FMC steps in as coffee futures delivery crisis drags

Kochi, Aug 4 | Updated: Aug 5 2005, 06:00am hrs
The Forward Markets Commission (FMC) has stepped in 20 days after the close of the coffee futures contract on National Multi Commodity Exchange (NMCE) and buyers refusing to take delivery of the 456 tonne. The buyers are expected to meet the regulatory authorities on Friday.

The Central Warehousing Corporation (CWC), also in the dock is considering to convene a meeting of buyers, sellers and the exchange, according to a top official.

FMC chairman, S Sunderashan said that the regulator had received complaints of quality and delay in getting warehouse receipts and was taking up the matter seriously. If there were quality issues, the usual course of arbitrage or penalty would be followed, he added.
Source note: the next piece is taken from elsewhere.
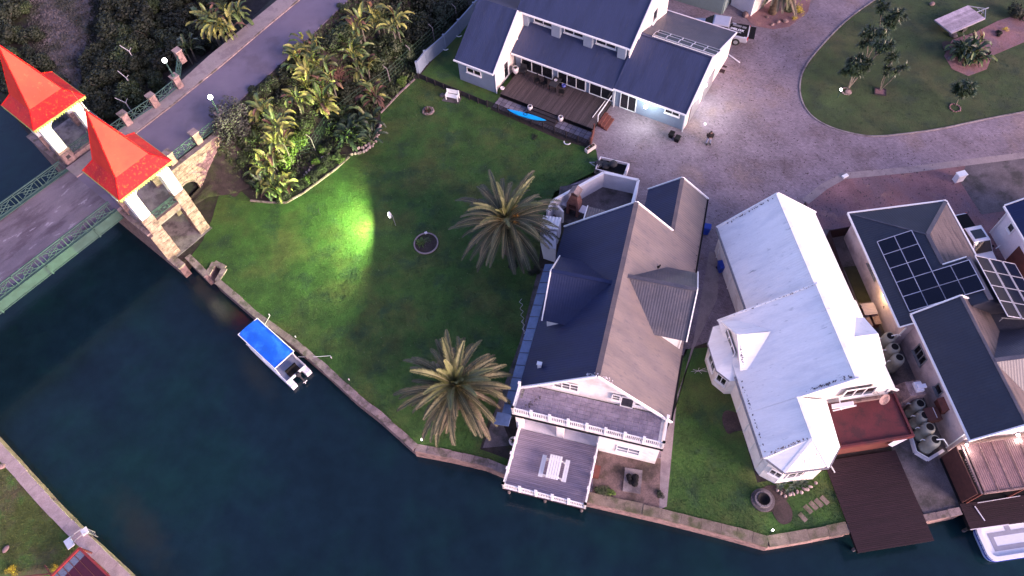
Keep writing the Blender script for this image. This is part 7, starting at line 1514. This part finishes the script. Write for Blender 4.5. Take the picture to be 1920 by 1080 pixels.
def clump(px, py, z, n, rad, keys, label, sc=1., group='broad leaved plants along the road bank', base=None, stem=True):
    c = P(px, py, z); gz = bankz(c) if base is None else base; t = T('broad_leaved_plant', label, 'plant', (c.x, c.y, gz), 0, group)
    top = max(.3, z-gz-.9*sc)
    n = int(n*1.15); ns = max(2, n//9); stems = [(random.uniform(-rad, rad)*.7, random.uniform(-rad, rad)*.7, top*random.uniform(.55, 1.0)) for _ in range(ns)]
    if stem:
        mb = MB()
        for x, y, h in stems: mb.tube((x*.8, y*.8, 0), (x, y, h), .1*sc, .07*sc, 6)
        mb.build('stem', M['bark'], t)
    for k in range(n):
        x, y, h = stems[k % ns]; key = random.choices([a for a, b in keys], [b for a, b in keys])[0]; me = random.choice(LM[key]); s = random.uniform(.72, 1.15)*sc
        place(me, 'leaf', t, loc=(x, y, h-random.uniform(0, .35)), rot=(random.uniform(-.15, .15), random.uniform(-.2, .25), random.uniform(0, 6.28)), sc=(s, s*random.uniform(.8, 1.15), s))
    return t
Yl, Gl, Dl = [('strel_y', 6), ('strel', 3), ('strel_dead', .6)], [('strel', 6), ('strel_y', 2), ('strel_dead', .5)], [('strel_d', 7), ('strel', 1.2)]
clumps = [
 (488, 192, 4.6, 26, .8, Yl, 'tall yellow green broad leaved plant near the road, beside the grey bush'),
 (505, 222, 4.8, 34, .9, Yl, 'brightest yellow green broad leaved plant in the middle of the near group'),
 (520, 252, 4.0, 28, .9, Yl, 'yellow green broad leaved plant with brown leaves above the wire fence'),
 (508, 292, 2.8, 22, .7, Yl, 'narrow lime broad leaved plant hanging down towards the fence'),
 (468, 235, 3.6, 14, .6, Gl, 'small broad leaved plant with fanned leaves left of the bright one'),
 (492, 318, 2.0, 26, .9, Gl, 'broad leaved plant with pale leaves above the bed corner'),
 (515, 340, 1.6, 26, .9, Gl, 'broad leaved plant in the lowest corner of the bed'),
 (490, 352, 1.2, 18, .7, Dl+[('strel', 3)], 'low broad leaved plant hanging over the bed edge by the lawn'),
 (535, 338, 1.2, 14, .6, Gl, 'small pale broad leaved plant beside the white stones'),
 (545, 175, 4.2, 16, .7, Gl, 'broad leaved plant with large pale leaf left of the brown group'),
 (575, 75, 5.2, 24, .9, Gl, 'broad leaved plant nearest the road in the upper group'),
 (560, 100, 5.0, 30, 1.0, Yl, 'olive broad leaved plant leaning over the road edge'),
 (590, 105, 4.8, 34, 1.0, Gl, 'dense broad leaved plant in the centre of the upper group'),
 (578, 140, 4.4, 34, 1.1, Yl, 'brownish yellow broad leaved plant above the round slab'),
 (600, 170, 3.8, 36, 1.1, Yl, 'wide broad leaved plant with drooping brown tips above the round slab'),
 (615, 150, 3.8, 22, .9, Gl, 'broad leaved plant beside the reddish twigs'),
 (655, 82, 4.2, 24, .9, Gl, 'broad leaved plant between the reddish twigs and the round green bush'),
 (672, 112, 3.2, 22, .9, Gl, 'broad leaved plant below the round green bush'),
 (668, 28, 5.2, 24, .8, Gl, 'broad leaved plant with tall trunk near the top edge'),
 (706, 12, 5.0, 30, 1.0, Yl, 'broad leaved plant cut by the top edge right of the road'),
 (740, 30, 4.6, 20, .9, Gl, 'broad leaved plant at the top edge left of the fence posts'),
 (690, 165, 1.9, 26, .8, [('strel', 4), ('strel_y', 2), ('strel_dead', 3)], 'broad leaved plant with reddish centre beside the wire fence'),
 (392, 18, 6.2, 34, 1.0, Yl, 'tall yellow green broad leaved plant across the road at the top edge'),
 (412, 40, 5.8, 34, 1.0, Yl, 'full green broad leaved plant across the road'),
 (432, 14, 5.8, 24, .9, Gl, 'broad leaved plant across the road nearest the pavement'),
 (372, -5, 6.0, 20, .9, Yl, 'broad leaved plant across the road cut by the top edge'),
 (338, 72, 3.4, 12, .8, Dl, 'dark broad leaved plant behind the curved railing end'),
]
for a in clumps: clump(*a)
clump(672, 238, 1.5, 110, 1.9, Dl, 'wide dark green broad leaved clump inside the curved stone border', .95, base=0, stem=False)
clump(645, 205, 1.6, 36, .9, Dl, 'dark green broad leaved clump behind the wide one beside the wire fence', .95, base=0, stem=False)
clump(1820, 96, 1.0, 110, 1.3, Dl+[('strel', 1)], 'dark broad leaved plant in the island bed beside the flat trailer', .95, 'plants on the island', 0, False)
clump(1845, 72, 1.0, 18, .6, [('strel_dead', 2), ('strel', 2)], 'pale dried broad leaved plant at the right of the island bed clump', .6, 'plants on the island', 0, False)
# leafy shrubs
def crown_mesh(name, m, seed, n=1900, leaf=.11, blobs=9, r=1.):
    rnd = random.Random(seed); mb = MB(); bl = [(V3(rnd.uniform(-.6, .6), rnd.uniform(-.6, .6), rnd.uniform(.15, .8))*r, rnd.uniform(.3, .55)*r) for _ in range(blobs)]
    for k in range(n):
        c, rad = bl[k % blobs]; d = V3(rnd.gauss(0, 1), rnd.gauss(0, 1), rnd.gauss(0, 1)+.25).normalized(); p = c+d*rad*rnd.uniform(.65, 1.08)
        if p.z < .02: p.z = abs(p.z)
        q = V3(rnd.gauss(0, 1), rnd.gauss(0, 1), rnd.gauss(0, 1)).normalized(); nrm = (d+q*.8).normalized(); a = nrm.cross(V3(0, 0, 1) if abs(nrm.z) < .9 else V3(1, 0, 0)).normalized(); b = nrm.cross(a); s = leaf*rnd.uniform(.6, 1.3)
        mb.add([p-a*s*.5, p+b*s*.32, p+a*s*.7, p-b*s*.32], [(0, 1, 2, 3)])
    return mb.mesh(name, m)
CM = {k: [crown_mesh('crown', M[m], s+hash(m) % 1, n, lf, bl) for s in range(v)] for k, m, v, n, lf, bl in (('g', 'leaf', 3, 2200, .12, 9), ('grey', 'leaf_grey', 2, 2600, .10, 10), ('lime', 'leaf_lime', 2, 1600, .12, 8), ('dark', 'leaf_dark', 3, 1700, .15, 9), ('yel', 'leaf_yellow', 1, 900, .08, 7))}
sh_tr = MB()
for k in range(6): a = k*1.05; sh_tr.path([V3(0, 0, 0), V3(.15*math.cos(a), .15*math.sin(a), .35), V3(.45*math.cos(a), .45*math.sin(a), .7)], [.05, .035, .02], 5)
shm = sh_tr.mesh('stem', M['bark'])
def shrub(px, py, z, r, key, label, group, name='shrub', cat='bush', hs=1., pos=None, gz=None):
    c = P(px, py, z) if pos is None else pos; g = bankz(c) if gz is None else gz; t = T(name, label, cat, (c.x, c.y, g-.05), random.uniform(0, 6.28), group)
    t.scale = (r*random.uniform(.9, 1.1), r*random.uniform(.9, 1.1), r*hs*random.uniform(.9, 1.1)); place(random.choice(CM[key]), 'crown', t); place(shm, 'stem', t); return t
sl = [
 (424, 222, 4.4, 2.0, 'grey', 'grey green bush hiding the end of the road railing'), (446, 238, 3.6, 2.0, 'grey', 'larger grey green bush below the lamp on the near side of the road'), (425, 250, 2.0, 1.2, 'grey', 'small grey green bush above the stone arch wall'), (462, 200, 4.4, 1.1, 'grey', 'grey green bush between lamp and yellow green plant'),
 (446, 275, 1.6, 1.2, 'dark', 'dark bush at the foot of the grey green bushes'), (470, 280, 1.8, 1.3, 'g', 'green bush left of the lime plant near the fence'), (535, 280, 2.0, 1.3, 'lime', 'lime green bush between yellow plant and wire fence'), (545, 235, 2.8, 1.3, 'lime', 'bright green bush right of the tallest yellow plant'), (560, 210, 3.0, 1.2, 'g', 'green bush left of the round slab'),
 (520, 165, 4.2, 1.4, 'dark', 'dark bush at the road edge between the two plant groups'), (505, 150, 4.4, 1.2, 'g', 'dark green bush on the road edge'), (540, 130, 4.2, 1.3, 'dark', 'dark bush beside the road below the upper group'), (630, 45, 4.8, 1.7, 'g', 'round bright green bush on the road edge'), (610, 70, 4.4, 1.2, 'dark', 'dark bush between olive plant and round bush'),
 (715, 60, 3.6, 1.9, 'g', 'large green bush below the top edge group'), (745, 75, 2.8, 1.7, 'g', 'green bush beside the wire fence posts'), (700, 92, 2.8, 1.6, 'g', 'wide green bush above the dead leaved plant'), (722, 110, 1.9, 1.2, 'dark', 'dark bush below the large green bush at the fence'), (645, 140, 2.6, 1.2, 'dark', 'dark bush right of the reddish twigs'), (640, 165, 2.0, 1.2, 'dark', 'dark bush above the wide dark clump'),
 (785, 20, 3.0, 1.8, 'dark', 'dark bush at the top edge beside the wire fence'), (825, 5, 2.6, 1.8, 'dark', 'dark bush cut by the top edge left of the blue roof'), (855, -8, 2.4, 1.6, 'dark', 'dark bush at the top edge close to the blue roof'), (765, 50, 2.0, 1.2, 'dark', 'small dark bush behind the upper fence posts'),
 (575, 335, .5, .55, 'lime', 'small lime plant among the white stones'), (606, 278, .7, .6, 'lime', 'bright lime plant by the pale fence post'), (590, 300, .4, .45, 'lime', 'tiny lime plant beside the white stone row'), (628, 295, .4, .6, 'g', 'low green plant between stone row and edging'), (600, 318, .4, .6, 'g', 'low green plant in the middle of the narrow bed'), (640, 300, .3, .45, 'lime', 'small lime tuft at the end of the concrete edging'),
 (735, 168, .4, .6, 'g', 'low plant at the foot of the straight edging'), (757, 150, .5, .6, 'lime', 'low bright plant close to the boundary wall corner'), (720, 190, .4, .5, 'g', 'low plant beside the reddish centred plant'),
]
for x, y, z, r, k, lb in sl: shrub(x, y, z, r, k, lb, 'bushes on the planted bank')
# reddish twigs
c = P(625, 128, 3.2); t = T('dry_shrub', 'reddish leafless twig tangle in the middle of the bank', 'bush', (c.x, c.y, bankz(c)), 0); mb = MB()
for k in range(150):
    a = random.uniform(0, 6.28); e = random.uniform(.25, 1.5); r = random.uniform(.6, 1.5); d = V3(math.cos(a)*math.cos(e), math.sin(a)*math.cos(e), math.sin(e)); b = V3(random.uniform(-.5, .5), random.uniform(-.5, .5), random.uniform(0, .9)); m_ = b+d*r*.6; mb.path([b, m_, m_+d*r*.4+V3(random.uniform(-.3, .3), random.uniform(-.3, .3), .1)], .014, 3)
mb.build('twigs', M['twig'], t)
# dark bush belt on the far side of the road
def belt(poly, n, rmin, rmax, key, label, group, zoff=1.4, seed=1, hs=1.1):
    rnd = random.Random(seed); pts = PL(poly, zoff); xs = [p.x for p in pts]; ys = [p.y for p in pts]; got = []; tries = 0
    while len(got) < n and tries < 6000:
        tries += 1; x = rnd.uniform(min(xs), max(xs)); y = rnd.uniform(min(ys), max(ys)); r = rnd.uniform(rmin, rmax)
        if not inpoly(x, y, [(p.x, p.y) for p in pts]): continue
        if any((x-a)**2+(y-b)**2 < ((r+s)*.48)**2 for a, b, s in got): continue
        got.append((x, y, r)); shrub(0, 0, 0, r, key if rnd.random() < .8 else 'g', label, group, pos=V3(x, y, 0), hs=hs)
belt([(205, -30), (345, -30), (330, 60), (325, 90), (300, 130), (270, 165), (215, 200), (165, 225), (150, 190), (160, 110), (185, 50)], 62, .9, 1.9, 'dark', 'dark bush of the dense belt between far tower and railing', 'dark bushes between tower and railing', seed=3)
belt([(345, -40), (440, -40), (400, 60), (372, 85), (345, 60)], 16, .8, 1.5, 'dark', 'dark undergrowth bush below the yellow green plants across the road', 'dark bushes under the tall plants across the road', 2.0, seed=4)
belt([(-60, -60), (50, -60), (40, 20), (60, 80), (90, 150), (100, 200), (60, 200), (0, 120), (-60, 80)], 30, 1.0, 2.0, 'dark', 'dark brown green bush behind the far spire at the upper left corner', 'dark bushes at the upper left corner', seed=5)
belt([(400, 270), (440, 300), (475, 345), (520, 365), (600, 300), (640, 270), (700, 180), (760, 130), (720, 60), (650, 20), (560, 70), (480, 150), (420, 200)], 60, .5, 1.0, 'dark', 'low dark undergrowth bush among the broad leaved plants', 'undergrowth of the planted bank', 1.6, seed=6, hs=.8)
belt([(760, 60), (850, -20), (900, -60), (700, -60), (720, 0)], 14, 1.0, 1.8, 'dark', 'dark bush behind the wire fence near the top edge', 'dark bushes behind the wire fence', 1.4, seed=8)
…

When the contract ended on July 15, there was little material at the CWC, forcing the exchange to extend the delivery time to July 17 and then to July 19. Material was collected at the warehouse in Bangalore after July 15, though CWC did not issue receipts stating that the material did not meet the exchange standards. Samples were later taken to Coffee Board and CWC receipts issued some of which had does not confirm to NMCE of robusta cherry AB scratched out and replaced with quality confirms to robusta cherry AB as per ICB (Indian Coffee Board) standards.

The board had also clarified that the material was inspected only for grading and garbling and not bleached grain and moisture, which was above the board standard.

NMCE managing director Kailash Gupta said that the exchange standards were those of ICB. He said the date and timing of the physical delivery had some minor fine tunings, since it was the first time that the delivery was being done. If buyers failed to take delivery of the warehouse receipts from the clearing house, they would be auctioned. The exchange convened a meeting in Bangalore on July 29, attended by 14 people representing buyers, sellers, broking firms and the CWC. According to Mr Gupta, warehouses were not clear or geared up to unload, weigh and analyse the coffee for the exchange delivery, being done for the first time.